*EXERCISE AIM*.
Print exactly the lines from the first one down to the line containing "SC = bpy.context.scene", both ends included, with no pictures and nothing else.

*RAW DATA*.
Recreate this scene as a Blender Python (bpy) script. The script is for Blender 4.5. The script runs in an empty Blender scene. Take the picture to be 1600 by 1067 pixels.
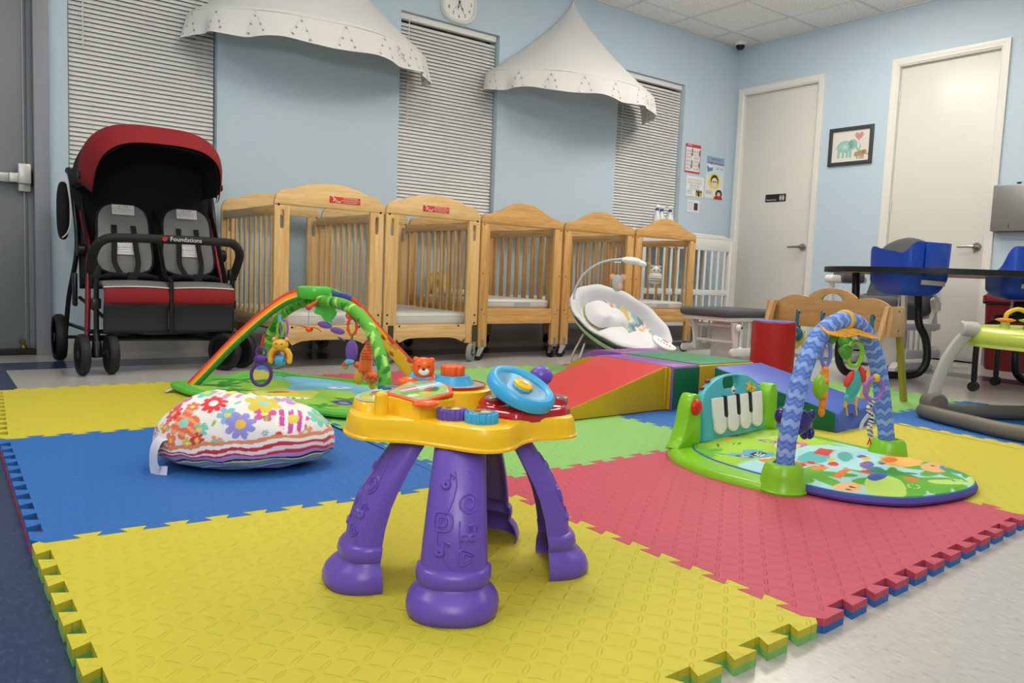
import bpy, bmesh, math, random
import numpy as np
from mathutils import Vector, Matrix, Euler
from math import sin, cos, pi, sqrt, radians as R
random.seed(7)
C = bpy.context.scene.collection
SC = bpy.context.scene

# ---------------------------------------------------------------- camera, world, exposure
CAM_H, YAW, PITCH, ROLL = 0.575, R(37.076), R(5.0626), R(2.3193)
cam = bpy.data.cameras.new('camera'); cam.sensor_width = 36; cam.lens = 36 * 1217.31 / 1600
cam.clip_start = 0.05
camo = bpy.data.objects.new('camera', cam); C.objects.link(camo)
r0 = Vector((cos(YAW), -sin(YAW), 0)); f0 = Vector((sin(YAW) * cos(PITCH), cos(YAW) * cos(PITCH), -sin(PITCH)))
u0 = r0.cross(f0)
cr = cos(ROLL) * r0 + sin(ROLL) * u0; cu = -sin(ROLL) * r0 + cos(ROLL) * u0
mw = Matrix.Identity(4)
for k in range(3):
    mw[k][0] = cr[k]; mw[k][1] = cu[k]; mw[k][2] = -f0[k]
mw.translation = Vector((0, 0, CAM_H)); camo.matrix_world = mw
SC.camera = camo
SC.cycles.transparent_max_bounces = 40
SC.view_settings.view_transform = 'Standard'; SC.view_settings.look = 'None'
SC.view_settings.exposure = 0.0; SC.view_settings.gamma = 1.0; SC.view_settings.use_curve_mapping = False
world = bpy.data.worlds.new('world'); SC.world = world; world.use_nodes = True
world.node_tree.nodes['Background'].inputs[0].default_value = (0.02, 0.022, 0.03, 1)
world.node_tree.nodes['Background'].inputs[1].default_value = 1.0
XL, XR, YF, YB, HC = -2.6, 6.646, -2.4, 5.167, 2.932
MT = 0.0259          # foam mat top
LAMP = 16.5           # brightness of the ceiling light diffusers
TROFFERS = [(-0.9, 2.4), (1.53, 2.7), (3.97, 2.7), (5.35, 3.3), (3.97, .26), (-0.9, -1.2)]

fl = bpy.data.lights.new('bounced_flash', 'AREA'); fl.energy = 48; fl.size = .5; fl.size_y = .5; fl.shape = 'RECTANGLE'; fl.color = (1., .98, .95)
flo = bpy.data.objects.new('bounced_flash', fl); C.objects.link(flo); flo.location = (-.5, -.7, 1.5)      # the photographer's flash, thrown off the ceiling
flo.rotation_euler = Vector((.52, .62, .85)).to_track_quat('-Z', 'Y').to_euler()

# ---------------------------------------------------------------- materials
def lin(c):
    if isinstance(c, str):
        c = c.lstrip('#'); c = [int(c[i:i + 2], 16) / 255 for i in (0, 2, 4)]
    return tuple((x / 12.92 if x <= .04045 else ((x + .055) / 1.055) ** 2.4) for x in c)
MATS = {}
def mat(name, col='#808080', rough=.5, metal=0., spec=.5, bump=0., bscale=60., coat=0., trans=0., alpha=1., sheen=0., emit=0., var=0., sss=0., ior=1.45):
    if name in MATS: return MATS[name]
    m = bpy.data.materials.new(name); m.use_nodes = True; nt = m.node_tree; b = nt.nodes['Principled BSDF']
    c = lin(col); b.inputs['Base Color'].default_value = (*c, 1); b.inputs['Roughness'].default_value = rough
    b.inputs['Metallic'].default_value = metal; b.inputs['Specular IOR Level'].default_value = spec
    b.inputs['Coat Weight'].default_value = coat; b.inputs['Transmission Weight'].default_value = trans
    b.inputs['Alpha'].default_value = alpha; b.inputs['Sheen Weight'].default_value = sheen; b.inputs['IOR'].default_value = ior
    if sss: b.inputs['Subsurface Weight'].default_value = sss; b.inputs['Subsurface Radius'].default_value = (.02, .02, .02)
    if emit:
        b.inputs['Emission Color'].default_value = (*c, 1); b.inputs['Emission Strength'].default_value = emit
    if bump or var:
        tc = nt.nodes.new('ShaderNodeTexCoord'); n = nt.nodes.new('ShaderNodeTexNoise'); n.inputs['Scale'].default_value = bscale
        n.inputs['Detail'].default_value = 4
        nt.links.new(tc.outputs['Object'], n.inputs['Vector'])
        if bump:
            bp = nt.nodes.new('ShaderNodeBump'); bp.inputs['Strength'].default_value = bump; bp.inputs['Distance'].default_value = .004
            nt.links.new(n.outputs['Fac'], bp.inputs['Height']); nt.links.new(bp.outputs['Normal'], b.inputs['Normal'])
        if var:
            rp = nt.nodes.new('ShaderNodeValToRGB'); rp.color_ramp.elements[0].position = .3; rp.color_ramp.elements[1].position = .7
            rp.color_ramp.elements[0].color = (*[x * (1 - var) for x in c], 1); rp.color_ramp.elements[1].color = (*[min(1, x * (1 + var)) for x in c], 1)
            nt.links.new(n.outputs['Fac'], rp.inputs['Fac']); nt.links.new(rp.outputs['Color'], b.inputs['Base Color'])
    MATS[name] = m; return m
def paintmat(name, rough=.7, bump=0., bscale=300., sheen=0.):
    m = mat(name, '#ffffff', rough, bump=bump, bscale=bscale, sheen=sheen)
    nt = m.node_tree; a = nt.nodes.new('ShaderNodeAttribute'); a.attribute_name = 'Col'
    nt.links.new(a.outputs['Color'], nt.nodes['Principled BSDF'].inputs['Base Color']); return m
def N(nt, kind, **kw):
    n = nt.nodes.new('ShaderNode' + kind)
    for k, v in kw.items():
        if k.startswith('i_'): n.inputs[int(k[2:])].default_value = v
        else: setattr(n, k, v)
    return n
def math_(nt, op, a, b=None, c=None):
    n = nt.nodes.new('ShaderNodeMath'); n.operation = op
    for i, x in enumerate((a, b, c)):
        if x is None: continue
        if isinstance(x, (int, float)): n.inputs[i].default_value = x
        else: nt.links.new(x, n.inputs[i])
    return n.outputs[0]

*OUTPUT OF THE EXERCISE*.
Recreate this scene as a Blender Python (bpy) script. The script is for Blender 4.5. The script runs in an empty Blender scene. Take the picture to be 1600 by 1067 pixels.
import bpy, bmesh, math, random
import numpy as np
from mathutils import Vector, Matrix, Euler
from math import sin, cos, pi, sqrt, radians as R
random.seed(7)
C = bpy.context.scene.collection
SC = bpy.context.scene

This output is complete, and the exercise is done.